Kadınlar İşçi Sınıfının Birlik, Dayanışma ve Mücadele Günü 1 Mayıs’ta 8 Mart’ta biriktirdikleriyle taleplerini birleştirerek krize, şiddete ve eşitsizliğe karşı işyerlerinde, mahallelerinde, okullarında yan yana olacaklar. 1 Mayıs’ta yine ısrarla yine inatla yine coşkuyla yine birlikteliğinin güç verdiğini bilmenin inancıyla alanlarda olacaktır.
DEĞİŞMEYEN GÜNDEM; DEĞİŞMESİ GEREKEN DURUM
Şiddet kadınların değişmeyen gündemi olmaya devam ediyor. Bunda artan şiddete karşı güvenle başvurulabilecek mekanizmaların olmayışı, şiddeti meşrulaştıran ve olağanlaştıran iktidar anlayışının elbette etkisi var. Her kesimden kadında ise her davada, her vakada karşılaştığımız “adaletsizliğin” büyük bir öfke birikmesine yol açtığı gözlemleniyor. Bu, yerel seçim sürecine her partiden adayların, öncesine göre daha fazla oranda bu sorunu gündem etmesini, hiç değilse sorunun çözümü için etkili etkisiz kimi uygulamaların sözünü vermesini de getirdi. Kadınların 8 Mart’tan seçimlere taşınan şiddete karşı somut önlemler talebi ve şiddetle bağı çok açık olan eşitsizliğe karşı mücadele, 1 Mayıs’ta da öne çıkarılması gereken gündemlerden biri olacak.

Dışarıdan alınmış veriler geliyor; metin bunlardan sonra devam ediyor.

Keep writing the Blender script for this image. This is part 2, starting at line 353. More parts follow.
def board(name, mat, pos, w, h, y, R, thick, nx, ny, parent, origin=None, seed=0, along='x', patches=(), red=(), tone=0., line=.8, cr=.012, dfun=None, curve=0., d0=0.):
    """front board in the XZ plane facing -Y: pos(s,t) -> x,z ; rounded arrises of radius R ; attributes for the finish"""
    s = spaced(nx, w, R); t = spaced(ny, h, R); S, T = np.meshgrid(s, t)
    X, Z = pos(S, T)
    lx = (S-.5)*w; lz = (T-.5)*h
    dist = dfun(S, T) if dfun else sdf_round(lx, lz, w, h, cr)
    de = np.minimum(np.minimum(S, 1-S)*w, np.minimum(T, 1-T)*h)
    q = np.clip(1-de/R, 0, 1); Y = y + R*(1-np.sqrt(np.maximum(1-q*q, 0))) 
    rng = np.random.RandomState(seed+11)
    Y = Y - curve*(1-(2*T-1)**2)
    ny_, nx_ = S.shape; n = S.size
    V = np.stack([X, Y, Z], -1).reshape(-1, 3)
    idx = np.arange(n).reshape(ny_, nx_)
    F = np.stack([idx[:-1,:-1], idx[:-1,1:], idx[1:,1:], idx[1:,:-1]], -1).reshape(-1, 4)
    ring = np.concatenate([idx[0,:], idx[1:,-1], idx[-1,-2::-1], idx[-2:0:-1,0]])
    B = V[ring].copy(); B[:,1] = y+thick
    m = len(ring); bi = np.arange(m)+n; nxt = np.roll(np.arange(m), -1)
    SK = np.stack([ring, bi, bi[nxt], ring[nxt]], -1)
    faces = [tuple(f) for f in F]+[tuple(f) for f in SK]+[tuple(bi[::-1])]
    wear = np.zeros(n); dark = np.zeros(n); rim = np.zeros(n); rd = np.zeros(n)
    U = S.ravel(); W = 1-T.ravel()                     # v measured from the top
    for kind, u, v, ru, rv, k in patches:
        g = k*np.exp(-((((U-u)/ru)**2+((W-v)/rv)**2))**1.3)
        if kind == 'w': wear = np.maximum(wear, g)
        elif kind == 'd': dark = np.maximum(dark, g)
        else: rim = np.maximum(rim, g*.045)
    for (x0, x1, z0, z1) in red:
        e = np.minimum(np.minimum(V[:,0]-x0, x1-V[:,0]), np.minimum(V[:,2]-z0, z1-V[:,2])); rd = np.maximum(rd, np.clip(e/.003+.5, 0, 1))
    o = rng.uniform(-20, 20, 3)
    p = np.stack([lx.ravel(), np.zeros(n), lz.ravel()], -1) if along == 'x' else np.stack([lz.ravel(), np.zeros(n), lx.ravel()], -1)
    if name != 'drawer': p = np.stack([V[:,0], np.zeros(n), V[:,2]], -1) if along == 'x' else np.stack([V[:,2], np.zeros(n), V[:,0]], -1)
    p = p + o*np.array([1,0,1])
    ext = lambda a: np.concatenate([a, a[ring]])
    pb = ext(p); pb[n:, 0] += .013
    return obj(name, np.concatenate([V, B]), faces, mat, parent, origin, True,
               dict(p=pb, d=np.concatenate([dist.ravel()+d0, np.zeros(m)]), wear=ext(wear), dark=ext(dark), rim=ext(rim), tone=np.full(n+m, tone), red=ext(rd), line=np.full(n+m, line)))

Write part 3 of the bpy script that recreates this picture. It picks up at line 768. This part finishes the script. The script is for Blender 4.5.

Savaş ve ölüm; kadınların duymak istemediği, kullanmak istemediği iki kelime. İktidarın ısrarla kutuplaştırmasının, savaş siyasetinin kadınların ortak çıkarlarının görünmez hale getirilmesinin, acılarını ortaklaştıramamasının en büyük zorluğunu kadınlar yaşıyor. Oysa kadınlar yaşatmanın mümkün olduğunu her alanda göstermenin yöntemlerini arıyor her gün yaşamlarında. O açıdan savaşa, anti demokratik uygulamalara, baskılara karşı kadınlar her gün yan yana durarak barış ve yaşam demeye ısrar ediyorlar.
KREŞ KREŞ KREŞ
Hem 8 Mart sürecinde yan yana geldiğimiz kadınların en çok ortaklaştığı, hem de seçim döneminin en çok talep edilen konusu (ve adayların da en çok dillendirdiği vaatlerden biri) her mahalleye, her işyerine kreş oldu. Bunda; artan yoksulluğun kadınları iş aramaya sevk ederken ya da çalışma koşulları ağırlaşır, çalışma süreleri uzarken çocukların ne olacağına ilişkin somut “zor” durumun etkisi elbette var. Ancak yalnızca ücretli çalışan kadınların değil; çocuklarının sübyan okullarında, ne olduğu belirsiz vakıf okullarında, cami okullarında “güvende” olmadığını düşünen giderek artan sayıda kadın “nitelikli, düzgün, ücretsiz” kreş ya da okul öncesi eğitim talebini daha çok dile getiriyor. Son yıllarda en büyük “tasarruf” tedbirlerinden biri işyerlerinde, mahallelerde kreşleri kapatmak oldu. Kreşlerin yokluğu, bakım sorumluluklarının kadına bırakılması; kadınların çalışamaması ya da yarı zamanlı, düşük ücretli, güvencesiz işlere mahkum edilmesi sonucunu ortaya çıkarıyor. Her yılın ana taleplerinden biri olan kreş, bu yıl yine en çok dile getirilecek ortak taleplerden biri olacak.